В русской литературе существуют два замечательных определения, поражающих мощной уничижительной силой. Где-то в начале века Лев Толстой "покончил" с Леонидом Андреевым, заметив: "Он пугает, а мне не страшно". А спустя тридцать лет, Бабель, вернувшись из Парижа, разобрался с молодым Владимиром Набоковым: "Талантливый писатель, но писать ему не о чем". Действительно, с точки зрения Бабеля Набокову писать было не о чем: Набоков у Буденного не служил, за одним столом с чекистами и комбригами не сидел.
Такое определение Набокову мог вполне дать и Фурманов. Вероятно, между Бабелем и Фурмановым нет большой дистанции. Их объединяет не только идеология.
Бабеля без большого преувеличения можно назвать "Фурмановым в профиль"; садизма у Фурманова не меньше, чем у Бабеля, да и Фурманов в каком-то смысле вполне достойный писатель. Я далек от того, чтобы сбрасывать Бабеля с парохода литературы.
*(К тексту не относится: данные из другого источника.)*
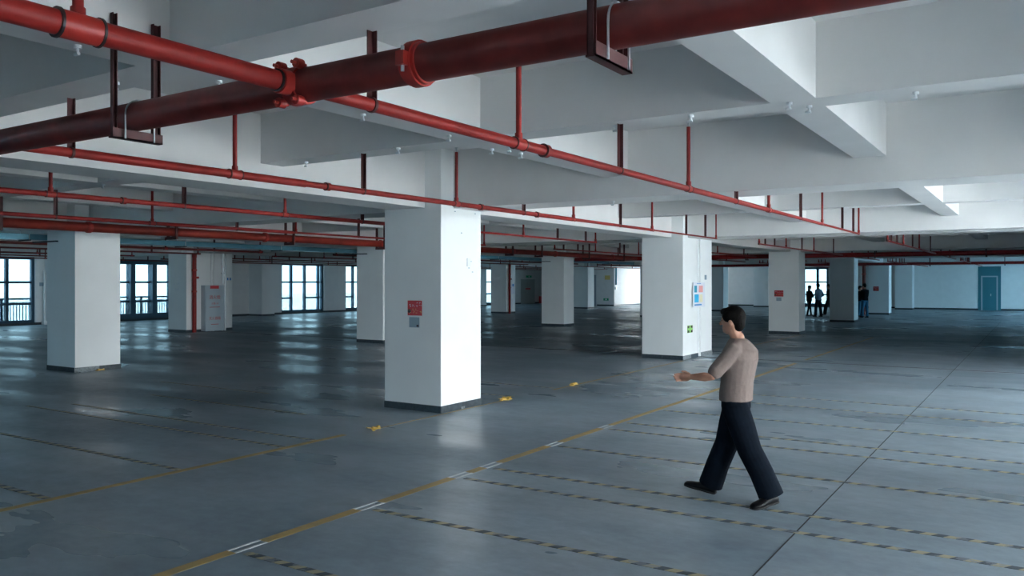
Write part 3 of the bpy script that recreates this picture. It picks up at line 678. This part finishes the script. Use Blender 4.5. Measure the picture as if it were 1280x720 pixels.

Сбрасывать, разумеется, никого никуда не надо, желательно только отвести законное место. Может быть, когда-нибудь будет построена башня Татлина, посвященная Третьему Интернационалу, и в ней залы Бабеля и Сада будут расположены рядом, на одном этаже.
Молодая советская литература появилась в двадцатых годах на свет только благодаря насилию, и сама стала гимном садизму, его мощной и освежающей силе. И, вероятно, лучше других этот гимн спел Бабель.
Собственно говоря, зачем это нужно: Бабель, садизм? Но та зловещая путаница этики и эстетики, которая продолжает управлять русской культурой, должна быть обозначена точно. Тем более в маргинальную эпоху.